The show was re-picked up by Netflix in 2012 with the entire fourth season released all at once in June.
Arrested Development creator Mitch Hurwitz told The Hollywood Reporter in October that while there are no official plans for the film yet, the episodes are meant to be a preface for the hopeful film, according to Time Magazine.
Hurwitz also said that he no longer wants to work with a television or film studio anymore because of various instances of creative differences but would rather continue working with Netflix.
Hurwitz praised Netflix's House of Cards and Orange Is the New Black for its creative style that has forever altered the television landscape.
"They're shows that fundamentally change, whereas television has always been about fundamentally staying the same," Hurwitz said. "That episode 600 of 'Two and a Half Men' is basically like episode four."

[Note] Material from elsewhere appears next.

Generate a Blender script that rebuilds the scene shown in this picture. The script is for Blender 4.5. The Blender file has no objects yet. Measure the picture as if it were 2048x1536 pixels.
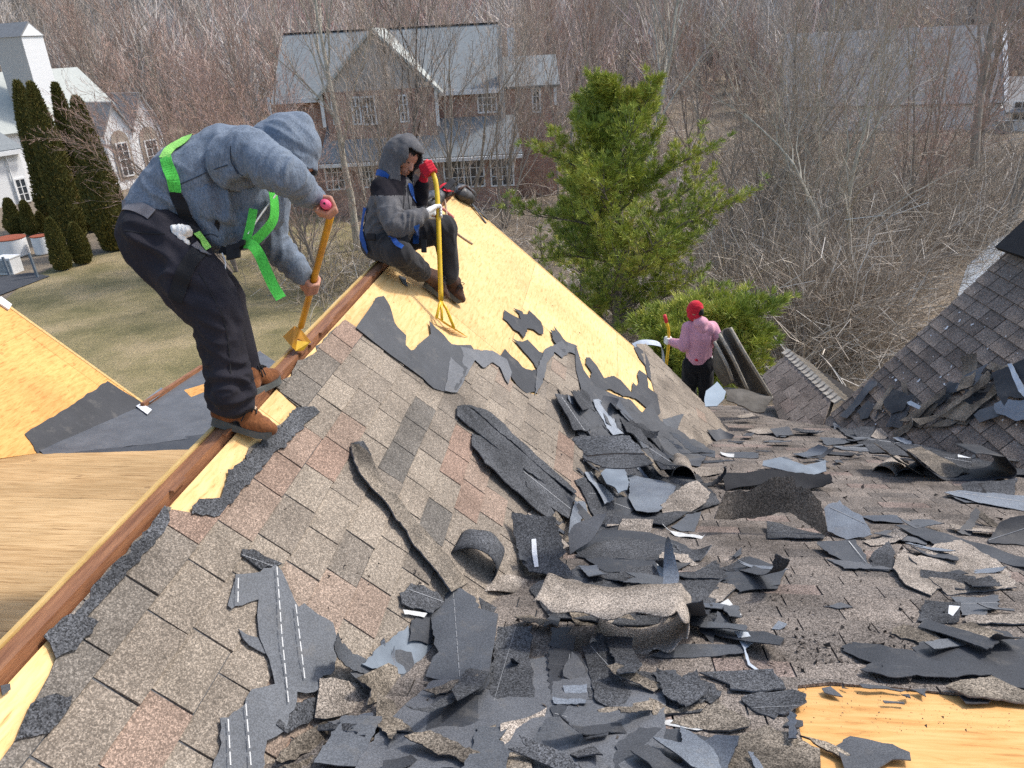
import bpy, bmesh, math, random
import numpy as np
from mathutils import Vector, Matrix, noise, geometry
from mathutils.bvhtree import BVHTree

scene = bpy.context.scene
COL = scene.collection
rad = math.radians

# ------------------------------------------------------------------ camera (roof axes: Y = main ridge, X = right, Z up, ridge at z=0)
FPX, PITCH, ROLL, PSI, CH = 1540.0, 24.5, 3.0, 7.6, 1.5
GZ = -7.6                                             # level of the ground round the house
p_, r_, s_ = rad(PITCH), rad(ROLL), rad(PSI)
CF = np.array([-math.sin(s_)*math.cos(p_), math.cos(s_)*math.cos(p_), -math.sin(p_)])
_R = np.array([math.cos(s_), math.sin(s_), 0.0]); _U = np.cross(_R, CF)
CR = math.cos(r_)*_R - math.sin(r_)*_U
CU = math.sin(r_)*_R + math.cos(r_)*_U
CP = np.array([CH/math.tan(rad(42.38)), 0.0, CH])
cam_data = bpy.data.cameras.new('camera')
cam = bpy.data.objects.new('camera', cam_data); COL.objects.link(cam)
cam_data.sensor_fit = 'HORIZONTAL'; cam_data.sensor_width = 36.0
cam_data.lens = 36.0*FPX/2048.0
cam_data.clip_start = 0.05; cam_data.clip_end = 3000
cam.matrix_world = Matrix(((CR[0], CU[0], -CF[0], CP[0]), (CR[1], CU[1], -CF[1], CP[1]), (CR[2], CU[2], -CF[2], CP[2]), (0, 0, 0, 1)))
scene.camera = cam

# ------------------------------------------------------------------ light
SUN_AZ, SUN_EL = 58.0, 50.0                           # azimuth clockwise from +Y, elevation
w = bpy.data.worlds.new('World'); scene.world = w; w.use_nodes = True
nt = w.node_tree; nt.nodes.clear()
sky = nt.nodes.new('ShaderNodeTexSky'); sky.sky_type = 'NISHITA'; sky.sun_disc = False
sky.sun_elevation = rad(SUN_EL); sky.sun_rotation = rad(SUN_AZ); sky.air_density = 1.2; sky.dust_density = 2.5; sky.ozone_density = 1.0
bg = nt.nodes.new('ShaderNodeBackground'); bg.inputs['Strength'].default_value = 0.15
wo = nt.nodes.new('ShaderNodeOutputWorld')
nt.links.new(sky.outputs[0], bg.inputs[0]); nt.links.new(bg.outputs[0], wo.inputs[0])
sl = bpy.data.lights.new('sun', 'SUN'); sl.energy = 2.0; sl.angle = rad(6.0); sl.color = (1.0, 0.965, 0.915)
sun = bpy.data.objects.new('sun', sl); COL.objects.link(sun)
SD = Vector((math.sin(rad(SUN_AZ))*math.cos(rad(SUN_EL)), math.cos(rad(SUN_AZ))*math.cos(rad(SUN_EL)), math.sin(rad(SUN_EL))))
sun.rotation_euler = SD.to_track_quat('Z', 'Y').to_euler(); sun.location = (20, 20, 30)
vs = scene.view_settings
vs.view_transform = 'Standard'; vs.look = 'None'; vs.exposure = 0.74; vs.gamma = 1.0; vs.use_curve_mapping = False
scene.render.engine = 'CYCLES'
scene.cycles.max_bounces = 5; scene.cycles.diffuse_bounces = 3; scene.cycles.glossy_bounces = 2
scene.cycles.transparent_max_bounces = 4; scene.cycles.use_denoising = False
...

House of Cards, which just released its second season last month to critical acclaim, Orange Is the New Black, and Alpha House, an Amazon Prime original television series, are first of its kind. Launching last year, these shows have become a new way for show runners to pitch their ideas and not have to go through a major Hollywood studio.
Between Netflix and Kickstarter, the Hollywood industry, which has undoubtedly been the nation's most stable industry in the face of the economic recession, is undergoing an evolution.
Popular shows are becoming major motion pictures while Netflix and Amazon Prime lead the charge in changing the way audiences view traditional television show networks.
Surely, TV networks are more profitable, in terms of advertising, but along the waves of change seems to be a renaissance of creativity, and creativity that more filmmakers and actors are fighting for. These new mediums have opened up those doors and allowed creativity to flow more freely.